Why should you try it?

There are few better ways to improve your dog’s fitness and body look. These courses build confidence as your dog gets better at it. I love to combine training with fun games, and the fit dog trials are the way to go.

The good news is that you can find some amateur versions at the dog park. Or you can make one at home in your backyard. There are plenty of products you can find online to create your course.

Rally Obedience

Now this is where your connection and relationship with your puppy matters. This sport challenges the teamwork and the bond you have with your puppy. Rally obedience adds an interactive twist to traditional obedience training.

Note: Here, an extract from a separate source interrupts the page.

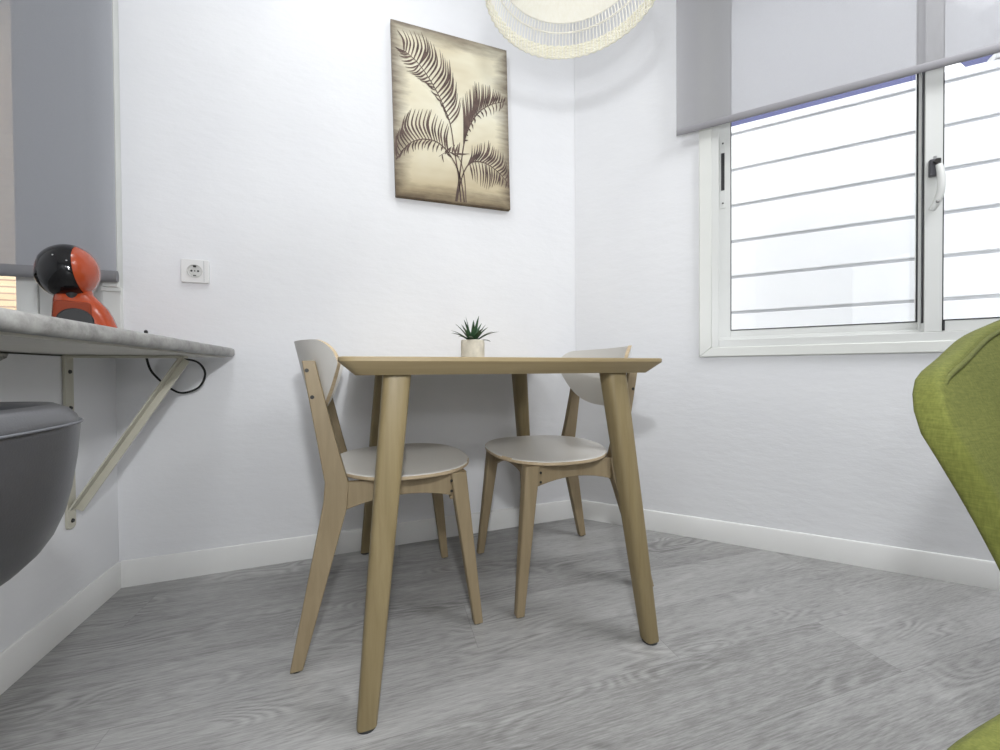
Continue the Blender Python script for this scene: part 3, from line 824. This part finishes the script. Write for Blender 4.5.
# ------------------------------------------------------------------ chairs
def make_chair():
    root = empty('dining_chair')
    SZ = .442
    # seat: plywood, laminated top
    bm = bmesh.new()
    n = 56
    def outline(gro, z):
        pts = []
        for k in range(n):
            t = 2 * pi * k / n
            c_, s_ = cos(t), sin(t)
            e = .86
            x = math.copysign(abs(c_) ** e, c_) * .199; y = math.copysign(abs(s_) ** e, s_) * (.233 - .016 * (1 - c_) / 2)
            rr_ = math.hypot(x, y)
            pts.append(V(x + .044 + gro * x / rr_, y + gro * y / rr_, z + .006 * (max(0, -c_)) ** 2))
        return pts
    rings = [outline(-.004, SZ - .014), outline(0, SZ - .011), outline(0, SZ - .003), outline(-.003, SZ)]
    loft(bm, rings)
    bm.faces.ensure_lookup_table()
    bmesh.ops.recalc_face_normals(bm, faces=bm.faces)
    for f_ in bm.faces:
        f_.material_index = 1 if f_.normal.z > .7 else 0
    obj('seat', bm, [M['plyedge'], M['laminate']], root, fixn=False)
    # backrest: bent half moon panel in front of the posts
    bm = bmesh.new()
    Rb = .2876; A = radians(49.3)
    nu, nv = 40, 14
    def outl(u):       # top and bottom of the panel for u in -1..1
        a = abs(u)
        top = .100 - .004 * a * a - .050 * (1 - math.sqrt(max(0, 1 - max(0, (a - .74) / .26) ** 2)))
        bot = -.114 + .152 * a ** 2.7
        return top, max(min(bot, top - .004), bot if a < 1 else bot)
    zc, lean = .693, .22
    def pt(u, v, off):
        top, bot = outl(u); h = bot + (top - bot) * v
        a = u * A
        r_ = Rb + off
        return V(Rb - r_ * cos(a) - .219 - lean * h, r_ * sin(a), zc + h)
    # thickness: off 0 (front) and .011 (back)
    us = [.35 * (-1 + 2 * i / nu) + .65 * sin(pi / 2 * (-1 + 2 * i / nu)) for i in range(nu + 1)]; vsx = [j / nv for j in range(nv + 1)]
    F = [[bm.verts.new(pt(u, v, 0)) for v in vsx] for u in us]; B = [[bm.verts.new(pt(u, v, .011)) for v in vsx] for u in us]
    for i in range(nu):
        for j in range(nv):
            f_ = bm.faces.new((F[i][j], F[i + 1][j], F[i + 1][j + 1], F[i][j + 1])); f_.material_index = 1
            f_ = bm.faces.new((B[i][j], B[i][j + 1], B[i + 1][j + 1], B[i + 1][j])); f_.material_index = 1
    for i in range(nu):
        for j in (0, nv):
            bm.faces.new((F[i][j], F[i + 1][j], B[i + 1][j], B[i][j]))
    for j in range(nv):
        for i in (0, nu):
            bm.faces.new((F[i][j], F[i][j + 1], B[i][j + 1], B[i][j]))
    obj('backrest', bm, [M['plyedge'], M['laminate']], root)
    # rear legs: one bent board each, posts lean back above the seat, feet rake back below
    for s in (-1, 1):
        prof = [(-.246, 0), (-.218, 0), (-.118, .36), (-.112, .42), (-.133, .50), (-.170, .66), (-.187, .738), (-.216, .738), (-.208, .68), (-.186, .54), (-.169, .43), (-.173, .38)]
        bm = bmesh.new()
        def yz(z): return s * (.160 + .012 * max(0, z - .42) / .33 + .046 * max(0, .42 - z) / .42)
        a_ = [V(x, yz(z) + .013, max(z, .003)) for x, z in prof]; b_ = [V(x, yz(z) - .013, max(z, .003)) for x, z in prof]
        loft(bm, [a_, b_])
        lg = obj('leg', bm, M['chairwood'], root, bevel=.003)
        for (bx, bz) in ((-.208, .714), (-.197, .648)):
            bm = bmesh.new(); y = yz(bz) + s * .013; cyl(bm, (bx + .003, y - s * .004, bz), (bx + .003, y + s * .0012, bz), .0048, n=14); obj('bolt', bm, M['dark'], lg)
        bm = bmesh.new(); cyl(bm, (-.2315, s * .206, 0), (-.2315, s * .206, .004), .0105, n=14); obj('foot_pad', bm, M['rubber'], lg)
        # front leg
        bm = bmesh.new()
        t0, t1 = V(.172, s * .178, .428), V(.222, s * .203, .003)
        r0 = [V(t0.x + x, t0.y + y, t0.z) for x, y in superell(.023, .021, .28, 24)]; r1 = [V(t1.x + x, t1.y + y, t1.z) for x, y in superell(.0125, .0125, .28, 24)]
        loft(bm, [r0, r1])
        lg = obj('leg', bm, M['chairwood'], root, ang=30)
        bm = bmesh.new(); cyl(bm, (t1.x, t1.y, 0), (t1.x, t1.y, .004), .0105, n=14); obj('foot_pad', bm, M['rubber'], lg)
        for z in (.408, .380):
            bm = bmesh.new(); cyl(bm, (.150, s * (.178 + .0215), z), (.150, s * (.178 + .0235), z), .0038, n=12); obj('bolt', bm, M['dark'], lg)
        # side rail with an arched lower edge
        bm = bmesh.new()
        xs_ = [-.135 + .30 * i / 12 for i in range(13)]
        low = [(x, .350 + .030 * (1 - ((x - .03) / .165) ** 2)) for x in xs_]
        pr_ = [(x, z) for x, z in low] + [(.165, .425), (-.135, .425)]
        ry = lambda x: s * (.160 + (x + .135) / .30 * .018)
        loft(bm, [[V(x, ry(x) + .010, z) for x, z in pr_], [V(x, ry(x) - .010, z) for x, z in pr_]])
        obj('seat_rail', bm, M['chairwood'], root, bevel=.002)
    for x0 in (.160, -.128):
        bm = bmesh.new()
        hw_ = .180 if x0 > 0 else .158
        ys = [-hw_ + 2 * hw_ * i / 12 for i in range(13)]
        pr_ = [(y, .350 + .042 * (1 - (y / hw_) ** 2)) for y in ys] + [(hw_, .425), (-hw_, .425)]
        loft(bm, [[V(x0 - .010, y, z) for y, z in pr_], [V(x0 + .010, y, z) for y, z in pr_]])
        obj('seat_rail', bm, M['chairwood'], root, bevel=.002)
    return root
ch1 = make_chair()
ch1.location = (.833, -.376, 0); ch1.rotation_euler = (0, 0, radians(2.0))
tag(ch1, 'white seated birch chair at the left side of the table, back toward the worktop', 'chair', 'dining chairs at the table')
ch2 = copy_tree(ch1)
ch2.location = (1.406, -.386, 0); ch2.rotation_euler = (0, 0, pi + radians(-.5))
ch2['label'] = 'white seated birch chair at the right side of the table, back toward the window wall'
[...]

If you have a dog that loves learning tricks, try it. I love it. It creates a less formal setting for working with your pup.

How does it work?

  • There are several numbered signs with instructions for various commands. During the obedience course, you navigate through commands like sit, stay, or heel. But those are just the beginning. As you get better at it, there are plenty of complex commands. Judges award points for accuracy and teamwork.

Why should you try it?

Simply, it puts a fun twist on obedience training. It is a low-pressure way to teach your dog some commands, all while working on your bond and relationship. Rally obedience is an amazing confidence boost and activity for puppies. Do not sleep on it!


We finish off with the so-called “canine relay race”. It is a fast-paced relay race yet with pooches instead of athletes. The high-energy sport will test your dog’s speed, focus, and teamwork.

English Cocker Spaniel participating in Flyball
English Cocker Spaniel participating in Flyball.

How does it work?

  • We start with teams of four dogs that race against each other on a parallel course with hurdles. Each dog has to jump the hurdles, retrieve a tennis ball, return over the hurdles, and drop the ball into a designated container. Then, the dog tags the next teammate. Now, at home, you do not have to have four dogs. You can play with your puppy. The goal is to increase the speed and have your dog play in a fun way.

Why should you try it?

There are few better ways to burn excess energy and channel it into a positive activity. Flyball brings socialization skills. Yet, with a solo pet, it is all about burning that energy. You put your dog through tests and challenges to make fetch more interesting.

If you want to get started with professional courses, check local kennel clubs that offer flyball classes.